Quote every line as given.

◇ ◇ ◇

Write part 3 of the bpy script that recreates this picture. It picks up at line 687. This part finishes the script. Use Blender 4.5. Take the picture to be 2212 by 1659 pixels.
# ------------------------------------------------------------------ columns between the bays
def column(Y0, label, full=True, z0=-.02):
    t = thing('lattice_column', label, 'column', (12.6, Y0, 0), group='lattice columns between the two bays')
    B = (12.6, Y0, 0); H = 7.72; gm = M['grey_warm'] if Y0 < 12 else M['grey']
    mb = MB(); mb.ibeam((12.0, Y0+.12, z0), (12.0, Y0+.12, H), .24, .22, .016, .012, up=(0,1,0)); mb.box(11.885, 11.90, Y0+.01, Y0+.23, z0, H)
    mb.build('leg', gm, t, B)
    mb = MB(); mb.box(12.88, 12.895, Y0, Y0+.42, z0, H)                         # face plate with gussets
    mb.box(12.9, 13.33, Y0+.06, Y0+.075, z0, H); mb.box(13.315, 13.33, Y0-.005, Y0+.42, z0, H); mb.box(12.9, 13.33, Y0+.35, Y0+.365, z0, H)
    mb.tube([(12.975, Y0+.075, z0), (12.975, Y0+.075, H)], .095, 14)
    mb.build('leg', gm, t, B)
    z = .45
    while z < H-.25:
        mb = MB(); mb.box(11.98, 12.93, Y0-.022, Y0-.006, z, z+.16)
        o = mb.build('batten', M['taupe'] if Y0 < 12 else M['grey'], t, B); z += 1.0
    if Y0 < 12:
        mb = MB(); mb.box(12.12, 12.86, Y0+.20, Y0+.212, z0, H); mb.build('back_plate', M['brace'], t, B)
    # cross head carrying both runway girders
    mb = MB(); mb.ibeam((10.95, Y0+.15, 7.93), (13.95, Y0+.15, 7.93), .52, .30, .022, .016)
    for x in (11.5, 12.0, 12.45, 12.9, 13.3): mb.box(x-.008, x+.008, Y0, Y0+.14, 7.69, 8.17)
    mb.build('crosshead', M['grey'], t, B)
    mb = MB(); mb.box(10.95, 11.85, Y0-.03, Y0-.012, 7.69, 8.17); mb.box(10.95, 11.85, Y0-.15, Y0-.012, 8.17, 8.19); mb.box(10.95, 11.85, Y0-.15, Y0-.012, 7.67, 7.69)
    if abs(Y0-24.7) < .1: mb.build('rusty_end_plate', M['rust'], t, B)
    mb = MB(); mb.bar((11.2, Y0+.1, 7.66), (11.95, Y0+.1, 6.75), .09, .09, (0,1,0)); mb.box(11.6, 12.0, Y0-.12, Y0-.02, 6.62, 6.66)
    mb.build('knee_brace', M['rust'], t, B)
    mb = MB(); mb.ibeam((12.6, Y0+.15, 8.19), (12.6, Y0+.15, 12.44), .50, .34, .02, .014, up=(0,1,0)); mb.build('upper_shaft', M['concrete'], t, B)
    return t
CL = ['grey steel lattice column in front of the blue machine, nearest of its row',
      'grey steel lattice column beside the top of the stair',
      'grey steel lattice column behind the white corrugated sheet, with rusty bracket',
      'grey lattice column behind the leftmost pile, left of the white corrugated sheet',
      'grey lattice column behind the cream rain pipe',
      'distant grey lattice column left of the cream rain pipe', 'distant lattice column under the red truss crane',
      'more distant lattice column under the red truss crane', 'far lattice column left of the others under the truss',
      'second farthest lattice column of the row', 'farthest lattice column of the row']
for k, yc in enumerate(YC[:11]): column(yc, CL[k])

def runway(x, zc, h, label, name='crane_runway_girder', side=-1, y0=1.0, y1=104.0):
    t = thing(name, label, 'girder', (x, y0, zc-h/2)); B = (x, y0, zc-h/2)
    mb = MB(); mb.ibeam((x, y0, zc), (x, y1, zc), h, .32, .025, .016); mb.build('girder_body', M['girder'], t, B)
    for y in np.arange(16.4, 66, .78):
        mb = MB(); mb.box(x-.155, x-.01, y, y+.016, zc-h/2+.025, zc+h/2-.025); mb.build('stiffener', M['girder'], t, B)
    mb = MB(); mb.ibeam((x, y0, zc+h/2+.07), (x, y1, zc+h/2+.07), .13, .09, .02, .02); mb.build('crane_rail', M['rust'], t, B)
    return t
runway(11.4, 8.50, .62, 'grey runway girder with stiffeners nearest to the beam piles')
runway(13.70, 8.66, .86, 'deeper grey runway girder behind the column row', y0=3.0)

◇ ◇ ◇

## Answer to the exercise
Write part 3 of the bpy script that recreates this picture. It picks up at line 687. This part finishes the script. Use Blender 4.5. Take the picture to be 2212 by 1659 pixels.
# ------------------------------------------------------------------ columns between the bays
def column(Y0, label, full=True, z0=-.02):
    t = thing('lattice_column', label, 'column', (12.6, Y0, 0), group='lattice columns between the two bays')
    B = (12.6, Y0, 0); H = 7.72; gm = M['grey_warm'] if Y0 < 12 else M['grey']
    mb = MB(); mb.ibeam((12.0, Y0+.12, z0), (12.0, Y0+.12, H), .24, .22, .016, .012, up=(0,1,0)); mb.box(11.885, 11.90, Y0+.01, Y0+.23, z0, H)
    mb.build('leg', gm, t, B)
    mb = MB(); mb.box(12.88, 12.895, Y0, Y0+.42, z0, H)                         # face plate with gussets
    mb.box(12.9, 13.33, Y0+.06, Y0+.075, z0, H); mb.box(13.315, 13.33, Y0-.005, Y0+.42, z0, H); mb.box(12.9, 13.33, Y0+.35, Y0+.365, z0, H)
    mb.tube([(12.975, Y0+.075, z0), (12.975, Y0+.075, H)], .095, 14)
    mb.build('leg', gm, t, B)
    z = .45
    while z < H-.25:
        mb = MB(); mb.box(11.98, 12.93, Y0-.022, Y0-.006, z, z+.16)
        o = mb.build('batten', M['taupe'] if Y0 < 12 else M['grey'], t, B); z += 1.0
    if Y0 < 12:
        mb = MB(); mb.box(12.12, 12.86, Y0+.20, Y0+.212, z0, H); mb.build('back_plate', M['brace'], t, B)
    # cross head carrying both runway girders
    mb = MB(); mb.ibeam((10.95, Y0+.15, 7.93), (13.95, Y0+.15, 7.93), .52, .30, .022, .016)
    for x in (11.5, 12.0, 12.45, 12.9, 13.3): mb.box(x-.008, x+.008, Y0, Y0+.14, 7.69, 8.17)
    mb.build('crosshead', M['grey'], t, B)
    mb = MB(); mb.box(10.95, 11.85, Y0-.03, Y0-.012, 7.69, 8.17); mb.box(10.95, 11.85, Y0-.15, Y0-.012, 8.17, 8.19); mb.box(10.95, 11.85, Y0-.15, Y0-.012, 7.67, 7.69)
    if abs(Y0-24.7) < .1: mb.build('rusty_end_plate', M['rust'], t, B)
    mb = MB(); mb.bar((11.2, Y0+.1, 7.66), (11.95, Y0+.1, 6.75), .09, .09, (0,1,0)); mb.box(11.6, 12.0, Y0-.12, Y0-.02, 6.62, 6.66)
    mb.build('knee_brace', M['rust'], t, B)
    mb = MB(); mb.ibeam((12.6, Y0+.15, 8.19), (12.6, Y0+.15, 12.44), .50, .34, .02, .014, up=(0,1,0)); mb.build('upper_shaft', M['concrete'], t, B)
    return t
CL = ['grey steel lattice column in front of the blue machine, nearest of its row',
      'grey steel lattice column beside the top of the stair',
      'grey steel lattice column behind the white corrugated sheet, with rusty bracket',
      'grey lattice column behind the leftmost pile, left of the white corrugated sheet',
      'grey lattice column behind the cream rain pipe',
      'distant grey lattice column left of the cream rain pipe', 'distant lattice column under the red truss crane',
      'more distant lattice column under the red truss crane', 'far lattice column left of the others under the truss',
      'second farthest lattice column of the row', 'farthest lattice column of the row']
for k, yc in enumerate(YC[:11]): column(yc, CL[k])

def runway(x, zc, h, label, name='crane_runway_girder', side=-1, y0=1.0, y1=104.0):
    t = thing(name, label, 'girder', (x, y0, zc-h/2)); B = (x, y0, zc-h/2)
    mb = MB(); mb.ibeam((x, y0, zc), (x, y1, zc), h, .32, .025, .016); mb.build('girder_body', M['girder'], t, B)
    for y in np.arange(16.4, 66, .78):
        mb = MB(); mb.box(x-.155, x-.01, y, y+.016, zc-h/2+.025, zc+h/2-.025); mb.build('stiffener', M['girder'], t, B)
    mb = MB(); mb.ibeam((x, y0, zc+h/2+.07), (x, y1, zc+h/2+.07), .13, .09, .02, .02); mb.build('crane_rail', M['rust'], t, B)
    return t
runway(11.4, 8.50, .62, 'grey runway girder with stiffeners nearest to the beam piles')
runway(13.70, 8.66, .86, 'deeper grey runway girder behind the column row', y0=3.0)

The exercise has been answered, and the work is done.